His junior year started and he told me he would graduate and just pull through. I promised him I wouldn’t say anything to him about his grades as long as he passed. He knew I’d support him and that I understood where he was coming from — and then things changed, but not in the way you might think.

He only passed his junior year by the skin of his teeth, but he was happier because he knew I now understood the weight that high school was for him. He was not like the kids who took it seriously and put the effort into their school, and I no longer got frustrated at him for it.

Our kids have so many gifts, and they don’t all show up in the classroom. We need to normalize this. Our society has led us to believe there is great power in our academic careers and grades, and it’s just not true for everyone.

One size doesn’t fit all and we need to accept our children for their strengths and their weaknesses.

I was getting my hair done by the best hairdresser I’d ever been to the summer after my son’s junior year. I was telling her about him, that he just wanted to get through this and be done with school forever.

She told me that she dropped out of high school and got her GED her senior year. “I was so much happier because I hated school so much and I never wanted to go back.” She then decided she wanted to cut hair and went to school for that, opened her own salon at 20 years old, and has made an amazing living for herself. Her salon is stunning, it’s her own, and she is living her dream.

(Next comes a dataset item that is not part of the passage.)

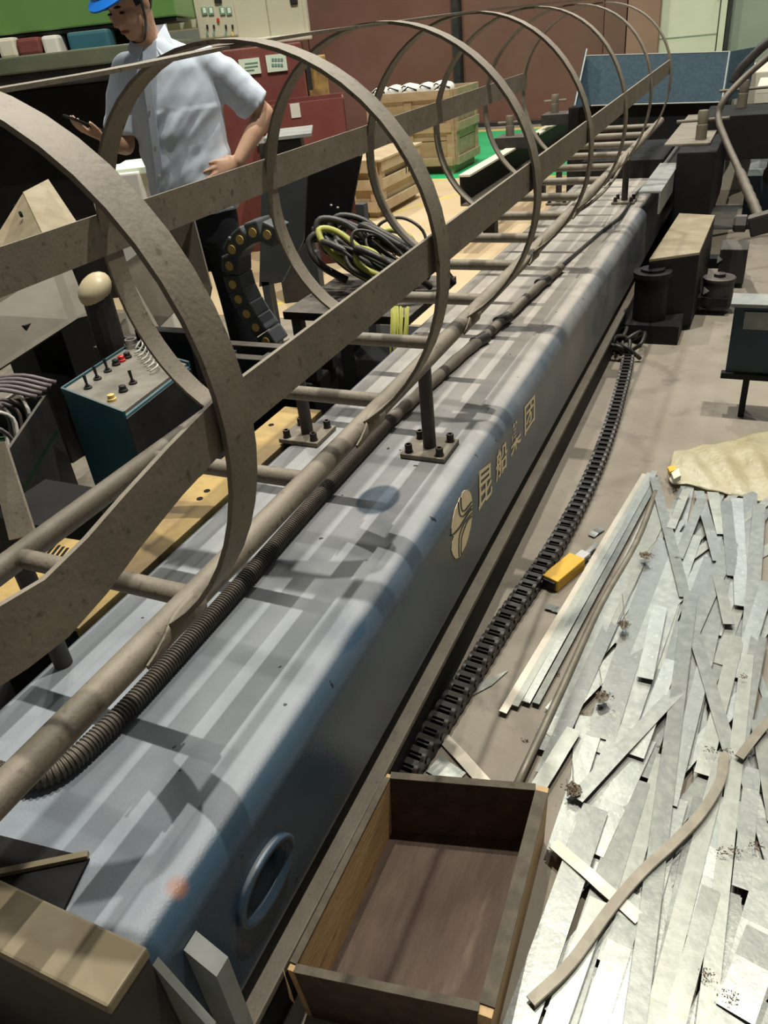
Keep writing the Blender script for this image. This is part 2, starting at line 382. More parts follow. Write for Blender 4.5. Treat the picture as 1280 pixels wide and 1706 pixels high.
# access port cut through the side
hc = (PX(440, 1462, MXR)); HY, HZ = hc[1], hc[2]
cut = MB().loft([((MXR+.05, HY, HZ), (0, .072, 0), (0, 0, .047)), ((MXR-.2, HY, HZ), (0, .072, 0), (0, 0, .047))], 32).build('cutter', M['mast'], origin=(0, 0, 0))
bo = body.modifiers.new('b', 'BOOLEAN'); bo.operation = 'DIFFERENCE'; bo.object = cut; bo.solver = 'EXACT'
dg = bpy.context.evaluated_depsgraph_get(); nm = bpy.data.meshes.new_from_object(body.evaluated_get(dg)); body.modifiers.clear(); body.data = nm
nm.materials.clear(); nm.materials.append(M['mast']); nm.set_sharp_from_angle(angle=math.radians(40))
bpy.data.objects.remove(cut, do_unlink=True)
mb = MB(); vs = []; n = 32
for (ra, rb, xx) in ((.072, .047, MXR-.01), (.084, .058, MXR-.001), (.083, .057, MXR+.012), (.073, .048, MXR+.014), (.070, .045, MXR-.03)):
    vs += [(xx, HY+ra*math.cos(2*math.pi*k/n), HZ+rb*math.sin(2*math.pi*k/n)) for k in range(n)]
mb.add(vs, [(i*n+k, i*n+(k+1) % n, (i+1)*n+(k+1) % n, (i+1)*n+k) for i in range(4) for k in range(n)])
mb.build('port_collar', M['mast'], mast, smooth=True, label='raised oval collar around the port')
MB().loft([((MXR-.045, HY, HZ), (0, .0715, 0), (0, 0, .0465)), ((MXR-.05, HY, HZ), (0, .0715, 0), (0, 0, .0465))], 32).build('port_inside', M['black'], mast)  # near-black disc puts the shade inside the port into colour
# bottom flange and base rail
MB().box(-.48, .172, MY0-.25, 4.0, .108, .126).build('bottom_flange', M['ladder'], mast, bevel=.003)
MB().box(-.40, .168, MY0-.2, 6.0, 0, .108).build('base_rail', M['dark_clean'], mast)
MB().box(-.36, .06, MY0, 5.9, .12, .152).build('packing_strip', M['dark_clean'], mast)
# end flange, gussets
MB().box(-.60, .155, -.485, MY0, .08, .512).build('end_flange', M['dark'], mast, bevel=.004)
MB().box(-.60, .157, -.487, MY0+.002, .512, .534).build('end_cap', M['tanplate'], mast, bevel=.004)  # same flange: its lit top is painted tan above the dark face
g0 = PX(300, 1612, .158); 
MB().prism([(.153, -.41, .49), (.153, -.41, .30), (.215, -.41, .30), (.215, -.41, .36)], (0, .012, 0)).build('gusset', M['plate_edge'], mast)
MB().prism([(.153, -.36, .44), (.153, -.36, .2), (.20, -.36, .2), (.20, -.36, .40)], (0, .03, 0)).build('gusset', M['plate_edge'], mast)
q0, q1 = PZ(-40, 1462, .56), PZ(148, 1424, .545)
MB().prism([PZ(*q, .506) for q in [(-40,1385),(150,1432),(100,1535),(-40,1480)]], (0, 0, .006)).build('lug_plate', M['dark_clean'], mast)  # thin near-black quad laid on the mast top
MB().bar(PZ(-40,1462,.516), PZ(147,1424,.516), .010, .008).build('lug_edge', M['tanplate'], mast)  # thin pale bar across the dark quad
# yellow angle bolted along the left edge of the mast
ya = MB().box(-.59, -.452, .10, 1.22, .488, .5).box(-.462, -.452, .10, 1.22, .40, .488).build('edge_angle', M['yellow_paint'], mast, bevel=.002, label='worn yellow steel angle along the far edge')
for (px, py) in ((452, 708), (345, 818), (333, 831)):
    c = PZ(px, py, .5); MB().cyl((c[0], c[1], .499), (c[0], c[1], .5012), .009).build('bolt_hole', M['black'], ya)
yc_ = [PZ(*q, .36) for q in [(-60,1030),(85,1015),(165,905),(40,885)]]; ycm = sum(yc_)/4
yc = thing('yellow_cover', tuple(ycm*V(1,1,0)), 'worn yellow sheet cover with vent slots beyond the left ladder tube', 'cover')
MB().hexa([*(p-V(0,0,.012) for p in yc_), *yc_]).build('sheet', M['yellow_paint'], yc, bevel=.002)
MB().hexa([*((p-ycm)*.85+ycm*V(1,1,0) for p in yc_), *((p-ycm)*.85+ycm-V(0,0,.013) for p in yc_)]).build('box_under', M['dark_clean'], yc)
for k in range(6):
    c = PZ(86+7*k, 914+2.2*k, .361); MB().obox(c, nrm(yc_[2]-yc_[1]), nrm(yc_[1]-yc_[0]), (0,0,1), .045, .008, .002).build('vent_slot', M['black'], yc)
MB().box(-1.35, -.50, -.3, 1.0, 0, .035).build('drip', M['dark_clean']).name = 'drip_tray'  # dark slab added to darken the floor beside the mast
tag(bpy.data.objects['drip_tray'], 'dark oily steel tray on the floor left of the mast', 'tray')

# emblem and lettering on the side
SX = MXR+.0008
def decal(polys, name, m, label=None):
    mb = MB()
    for poly in polys:
        mb.prism([PX(x, y, SX) for (x, y) in poly], (.0012, 0, 0))
    return mb.build(name, m, mast, label=label)
def cr(x, y): return (700+x/5.333, 700+y/5.333)
oval = [(395,622),(420,620),(443,640),(455,680),(462,730),(461,800),(458,868),(450,940),(430,1030),(405,1110),(375,1168),(355,1205),(340,1222),(315,1230),(292,1200),(277,1155),(283,1090),(300,1035),(278,1022),(278,960),(290,870),(310,790),(333,735),(350,690),(365,680),(372,645)]
emb = decal([[cr(*q) for q in oval]], 'emblem', M['cream'], 'cream oval emblem with flowing dark lines')
for (ln, wd_) in (([(362,684),(364,750),(372,795),(385,808),(403,798),(425,770),(462,722)], 11), ([(340,726),(346,800),(357,845),(375,855),(395,842),(430,797),(463,755)], 11), ([(276,1030),(310,1000),(350,955),(395,880),(430,822),(463,785)], 13),
                  ([(347,1212),(345,1110),(350,1030),(370,965),(405,895),(462,822)], 9), ([(364,1196),(366,1100),(370,1040),(395,960),(425,890),(461,850)], 9)):
    pts = catmull([(x, y, 0) for (x, y) in ln], 5); L1, L2 = [], []
    for k_, p in enumerate(pts):
        d_ = nrm(pts[min(k_+1, len(pts)-1)]-pts[max(k_-1, 0)]); n_ = V(-d_[1], d_[0], 0)*wd_/2; L1.append(cr(*(p+n_)[:2])); L2.append(cr(*(p-n_)[:2]))
    a_ = [PX(x, y, SX+.0013) for (x, y) in L1]; b_ = [PX(x, y, SX+.0013) for (x, y) in L2]; m_ = len(a_); o_ = V(.0006, 0, 0)
    MB().add(a_+b_+[p+o_ for p in a_]+[p+o_ for p in b_], [(k, k+1, m_+k+1, m_+k) for k in range(m_-1)]+[(2*m_+k, 3*m_+k, 3*m_+k+1, 2*m_+k+1) for k in range(m_-1)]).build('emblem_line', M['emblem_dark'], emb)
GL = [('昆', (797, 786), (820, 768), (820, 822), (797, 853)), ('船', (826, 756), (845, 729), (845, 776), (826, 806)),
      ('集', (851, 712), (868, 690), (868, 735), (851, 763)), ('团', (874, 678), (891, 657), (891, 699), (874, 727))]
for (ch, tl, tr, br, bl) in GL:
    cu = bpy.data.curves.new('glyph', 'FONT'); cu.body = ch; cu.offset = .014
    to = bpy.data.objects.new('glyph', cu); COL.objects.link(to)
    dg = bpy.context.evaluated_depsgraph_get(); dg.update()
    gm = bpy.data.meshes.new_from_object(to.evaluated_get(dg)); bpy.data.objects.remove(to, do_unlink=True)
    a = np.array([v.co[:] for v in gm.vertices])
    if len(a) == 0: continue
    lo, hi = a.min(0), a.max(0); c4 = [PX(*q, SX) for q in (tl, tr, br, bl)]; off = WORLD[mast.name]
    for v in gm.vertices:
        s, t = (v.co.x-lo[0])/(hi[0]-lo[0]), (v.co.y-lo[1])/(hi[1]-lo[1])
        p = (c4[0]*(1-s)+c4[1]*s)*t+(c4[3]*(1-s)+c4[2]*s)*(1-t)
        v.co = Vector(tuple(p-off))+Vector((.001, 0, 0))
    gm.materials.clear(); gm.materials.append(M['cream'])
    go = bpy.data.objects.new('lettering', gm); COL.objects.link(go); go.parent = mast; go['label'] = 'cream character '+ch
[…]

I’m not saying a high school education isn’t important — it is. But I am saying that there are kids out there who don’t want to be at school at all and it’s a huge struggle. You can do everything right as a parent and still have a child who refuses to do their work. It’s more common than we realize because nobody wants to talk about how much their child may be struggling.

We got through my son’s senior year (just barely) and I was so proud of him when he walked across the stage to get his diploma. I know it was a really hard run for him and he pretty much hated every second of it.

Our kids (and our parenting) is not defined by how well they do in school and we all need to remember that.